>> start SOURCE EXCERPT
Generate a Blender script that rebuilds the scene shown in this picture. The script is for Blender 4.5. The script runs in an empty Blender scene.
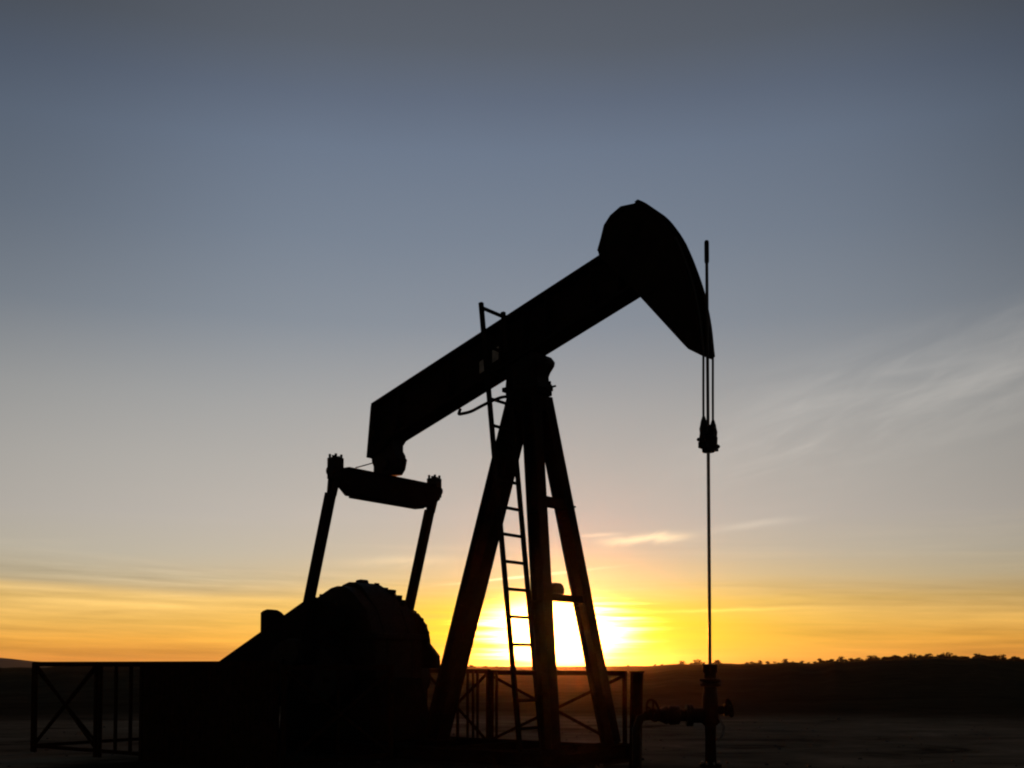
import bpy, bmesh, math, random
from mathutils import Vector, Matrix, noise as mnoise
R = math.radians
rnd = random.Random(11)
S = bpy.context.scene
COL = S.collection

# ------------------------------------------------------------------ camera
EYE = 1.2
HAZE = 4.5e-5
FPX = 1120.0
cam = bpy.data.cameras.new('camera')
cam.sensor_fit = 'HORIZONTAL'
cam.sensor_width = 36.0
cam.lens = FPX / 1024 * 36.0
TP = 0.045
cam.shift_y = ((665 - FPX * TP) - 384) / 1024
cam.clip_start = 0.1
cam.clip_end = 9000
co = bpy.data.objects.new('camera', cam)
COL.objects.link(co)
co.location = (0, 0, EYE)
co.rotation_euler = (R(90) + math.atan(TP), 0, 0)
S.camera = co

# ------------------------------------------------------------------ world: evening sky
SUN_AZ, SUN_EL = 2.75, 1.70          # degrees right of the view axis, above the horizon
world = bpy.data.worlds.new('World')
S.world = world
world.use_nodes = True
wt = world.node_tree
wt.nodes.clear()


def srgb(r, g, b):
    f = lambda c: (c / 255 / 12.92) if c / 255 <= 0.04045 else ((c / 255 + 0.055) / 1.055) ** 2.4
    return (f(r), f(g), f(b), 1.0)


class G:
    """small helper for maths node graphs"""
    def __init__(s, t): s.t = t
    def n(s, typ, **kw):
        o = s.t.nodes.new(typ)
        for k, v in kw.items(): setattr(o, k, v)
        return o
    def put(s, sock, v):
        if isinstance(v, bpy.types.NodeSocket): s.t.links.new(v, sock)
        else: sock.default_value = v
    def m(s, op, a, b=None, c=None, clamp=False):
        o = s.n('ShaderNodeMath', operation=op, use_clamp=clamp)
        for i, v in enumerate((a, b, c)):
            if v is not None: s.put(o.inputs[i], v)
        return o.outputs[0]
    def xyz(s, x, y, z=0.0):
        o = s.n('ShaderNodeCombineXYZ')
        for i, v in enumerate((x, y, z)): s.put(o.inputs[i], v)
        return o.outputs[0]
    def noise(s, vec, scale=1.0, detail=4.0, rough=0.55, dist=0.0):
        o = s.n('ShaderNodeTexNoise')
        s.put(o.inputs['Vector'], vec)
        o.inputs['Scale'].default_value = scale
        o.inputs['Detail'].default_value = detail
        o.inputs['Roughness'].default_value = rough
        o.inputs['Distortion'].default_value = dist
        return o.outputs['Fac']
    def ramp(s, fac, stops, interp='LINEAR'):
        o = s.n('ShaderNodeValToRGB')
        o.color_ramp.interpolation = interp
        e = o.color_ramp.elements
        while len(e) < len(stops): e.new(0.5)
        for k, (p, c) in enumerate(stops):
            e[k].position = p
            e[k].color = c if len(c) == 4 else (*c, 1)
        s.put(o.inputs[0], fac)
        return o.outputs[0]
    def step(s, x, a, b):
        o = s.n('ShaderNodeMapRange', interpolation_type='SMOOTHSTEP')
        s.put(o.inputs['Value'], x)
        s.put(o.inputs['From Min'], a); s.put(o.inputs['From Max'], b)
        return o.outputs['Result']
    def gauss(s, x, c, w):
        d = s.m('DIVIDE', s.m('SUBTRACT', x, c), w)
        return s.m('EXPONENT', s.m('MULTIPLY', s.m('MULTIPLY', d, d), -1.0))
    def scale(s, col, f):
        o = s.n('ShaderNodeVectorMath', operation='SCALE')
        s.put(o.inputs[0], col); s.put(o.inputs['Scale'], f)
        return o.outputs[0]
    def add(s, a, b):
        o = s.n('ShaderNodeVectorMath', operation='ADD')
        s.put(o.inputs[0], a); s.put(o.inputs[1], b)
        return o.outputs[0]
    def mix(s, f, a, b):
        o = s.n('ShaderNodeMix', data_type='RGBA')
        s.put(o.inputs[0], f); s.put(o.inputs[6], a); s.put(o.inputs[7], b)
        return o.outputs[2]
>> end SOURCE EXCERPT
Return the material line for line, from its beginning to the line that contains "COL = S.collection", with the pictures left out.

*OUTPUT BELOW*.
Generate a Blender script that rebuilds the scene shown in this picture. The script is for Blender 4.5. The script runs in an empty Blender scene.
import bpy, bmesh, math, random
from mathutils import Vector, Matrix, noise as mnoise
R = math.radians
rnd = random.Random(11)
S = bpy.context.scene
COL = S.collection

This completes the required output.